I knew it was bad.  I feel it nearly every time I walk into a store, visit a restaurant, or call for technical support. Customer service is horrible despite businesses reminding me “that your call (or visit) is very important to us.”  What B.S. that is.

Apparently I’m not alone in experiencing this epidemic of bad customer experience. The Better Business Bureau logged 1.1 million complaints against North American businesses last year, up 10 percent over 2009.

That’s a drop in the bucket to what was revealed in a Consumer Reports survey released this week: 2 out of 3 consumers have walked out of a store in the last 12 months because of poor customer service. Sixty seven percent of customers said they had hung up on a customer service phone call without having their problem addressed. What is ranked as “tremendously annoying” for 71 percent of customers surveyed is not being able to reach an actual human on the phone. Another 65 percent were equally annoyed with rude sales people.

Walking out and hanging up is one thing. Taking their business elsewhere is another. Maybe the loss of business due to customer service will finally get management to stand up and take notice.

The Customer Experience Impact 2010 report reveals that 82% of consumers in the U.S. said they’ve stopped doing business with a company due to a poor customer service experience. Of these, 73% cited rude staff as the primary pain point, and 55% said a company’s failure to resolve their problems in a timely manner drove them away.

Almost everybody surveyed, a full 95%, said after a bad customer experience they would “take action.” And that action is a lot easier to take these days than just a few years ago. In 2007, 60% of U.S. consumers said that when they had a negative customer experience, they wanted to speak to a live agent about it.  But that was before Facebook and Twitter.

While bad word of mouth was damaging in the past, a jilted customer had limited range. The old rule of thumb was that for every dissatisfied customer, 14 customers heard about it.  Today…. one Facebook update or Tweet could reach millions of people in seconds. Since 79 percent of U.S. consumers said they blabbed about their negative customer experiences in public and amongst friends, social media has turned the potential for every gripe into a public relations nightmare. And what’s worse, what’s said on the Internet stays on the Internet.

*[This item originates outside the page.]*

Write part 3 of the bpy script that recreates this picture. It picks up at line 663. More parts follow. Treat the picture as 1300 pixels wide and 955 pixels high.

Of consumers who took to social media sites including Facebook and Twitter to publicly air a complaint, 58 percent expected a response from the company, 42 percent expected a response from a company within a day, but only 22 percent said they’d actually gotten a response as a result of griping there.

Customers have apparently heard the impassioned diatribe of Howard Beale, the news anchor in the Academy Award Winning movie Network , when he ranted, “I’m mad as hell, and I’m not going to take it anymore!” Maybe businesses will get the message this time and shape their own destiny with a happier ending.